The complaint said the city relied on improper audit procedures, tolerated unwarranted delays in audits and failed to audit all of its business operators, and that she was fired for refusing to violate federal and local rules that govern audits.

The Treasurer’s Office is responsible for managing various fees and permits across the city, including those for short-term vacation rentals, cannabis licenses, parking services, delinquent accounts and others.

In her lawsuit, Boulton-Hunyady said she repeatedly received positive performance reviews and was promoted multiple times. She was twice recognized by the city as an “outstanding employee” and for her “exceptional job performance,” the complaint said.

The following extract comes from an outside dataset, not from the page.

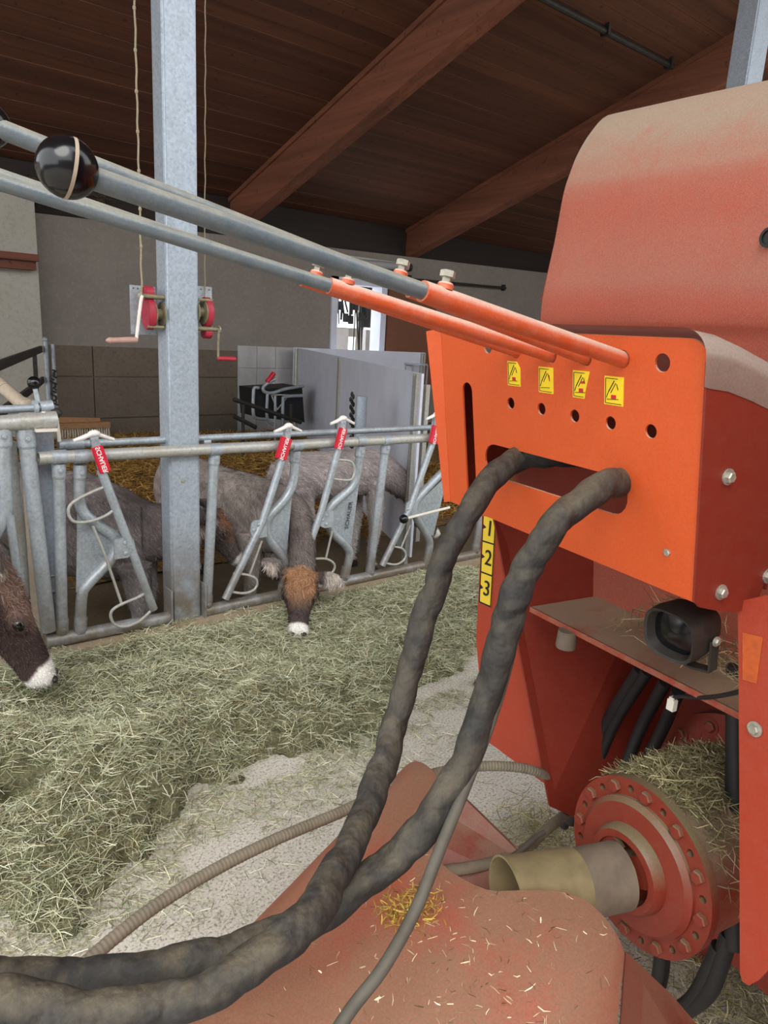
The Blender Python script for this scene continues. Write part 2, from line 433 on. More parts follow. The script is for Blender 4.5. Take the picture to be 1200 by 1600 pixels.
def raw_mesh(name, verts, faces4, colors, mat, parent=None, center=None):
    """big meshes straight from numpy; faces4 (n,4) indices; colors per vertex (n,3)"""
    me = bpy.data.meshes.new(name); c = verts.mean(0) if center is None else np.array(center)
    me.vertices.add(len(verts)); me.vertices.foreach_set('co', (verts - c).astype(np.float32).ravel())
    k = faces4.shape[1]; nf = len(faces4)
    me.loops.add(nf * k); me.loops.foreach_set('vertex_index', faces4.astype(np.int32).ravel())
    me.polygons.add(nf); me.polygons.foreach_set('loop_start', np.arange(0, nf * k, k, dtype=np.int32))
    me.polygons.foreach_set('loop_total', np.full(nf, k, dtype=np.int32))
    me.update(calc_edges=True); me.validate()
    if colors is not None:
        a = me.color_attributes.new('Col', 'FLOAT_COLOR', 'POINT')
        a.data.foreach_set('color', np.concatenate([colors, np.ones((len(colors), 1))], 1).astype(np.float32).ravel())
    me.materials.append(MAT[mat]); o = bpy.data.objects.new(name, me); COL.objects.link(o)
    place(o, parent, Vector(c)); return o
def strands(pos, length, width, elev, pal, seed, curl=0.35, azim=None):
    """ribbons of two bent quads: pos (n,3); returns verts, faces, colours"""
    r = np.random.default_rng(seed); n = len(pos)
    az = r.uniform(0, 2 * PI, n) if azim is None else azim + r.normal(0, 0.6, n)
    L = length * r.uniform(0.5, 1.4, n); el = r.normal(elev, 0.28, n)
    d = np.stack([np.cos(az) * np.cos(el), np.sin(az) * np.cos(el), np.sin(el)], 1)
    az2 = az + r.normal(0, curl, n); el2 = el + r.normal(-0.15, curl, n)
    d2 = np.stack([np.cos(az2) * np.cos(el2), np.sin(az2) * np.cos(el2), np.sin(el2)], 1)
    tw = r.normal(0, 1, (n, 3)); w = np.cross(d, tw); w /= np.linalg.norm(w, axis=1, keepdims=True) + 1e-9
    wid = (width * r.uniform(0.5, 1.5, n))[:, None] / 2
    p1 = pos; p0 = pos - d * (L / 2)[:, None]; p2 = pos + d2 * (L / 2)[:, None]
    v = np.stack([p0 - w * wid * .7, p0 + w * wid * .7, p1 - w * wid, p1 + w * wid, p2 - w * wid * .4, p2 + w * wid * .4], 1).reshape(-1, 3)
    b = (np.arange(n) * 6)[:, None]
    f = np.concatenate([b + np.array([[0, 1, 3, 2]]), b + np.array([[2, 3, 5, 4]])])
    pal = np.array([c[:3] for c in pal]); c = pal[r.integers(0, len(pal), n)] * r.uniform(0.75, 1.2, (n, 1))
    return v, f, np.repeat(c, 6, 0)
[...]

Among other highlights, the lawsuit said her review of one unnamed franchisee showed the city was owed more than $3 million in uncollected fees. She found a different franchise operator that was not identified owed the city $584,000 for four years ending in 2020, the suit said.

“Another audit revealed that another city franchisee owed the city franchise fees of $248,545.87, which included $37,329 in prior audit findings that were never invoiced and disallowed credits and two years went unaudited,” the legal complaint asserted.

On at least two occasions, Boulton-Hunyady’s supervisors changed her findings and directed her to sign off on the changes even though they did not comport with auditing practices, the lawsuit said.

“Boulton-Hunyady refused to sign off on the two edited recommendations because to do so would have violated the city’s generally accepted accounting/audit standards and the audit standards required by the Federal Government Accountability Office, Yellow Book,” it said.

The “Yellow Book” is the U.S. Government Accountability Office’s volume of established auditing practices.

Allegations that local public officials have retaliated against workers who have raised concern about their offices’ practices are not new.

Late last year, a San Diego Association of Governments finance official sued the regional planning agency for retaliation after she was fired. She said she had raised questions about her bosses’ handling of a faulty toll-collecting system.

Two years ago, a former deputy San Diego city attorney won almost $6 million in damages and fees in a wrongful termination case she filed against the city, saying she had been fired on a pretext after refusing to prosecute cases she felt were politically motivated.

And in 2021, the city of San Diego agreed to pay a former Public Utilities Department deputy director $125,000 plus six months’ pay after she was terminated. She had accused her supervisors of diverting more than $1 million from the water fund to pay unrelated expenses.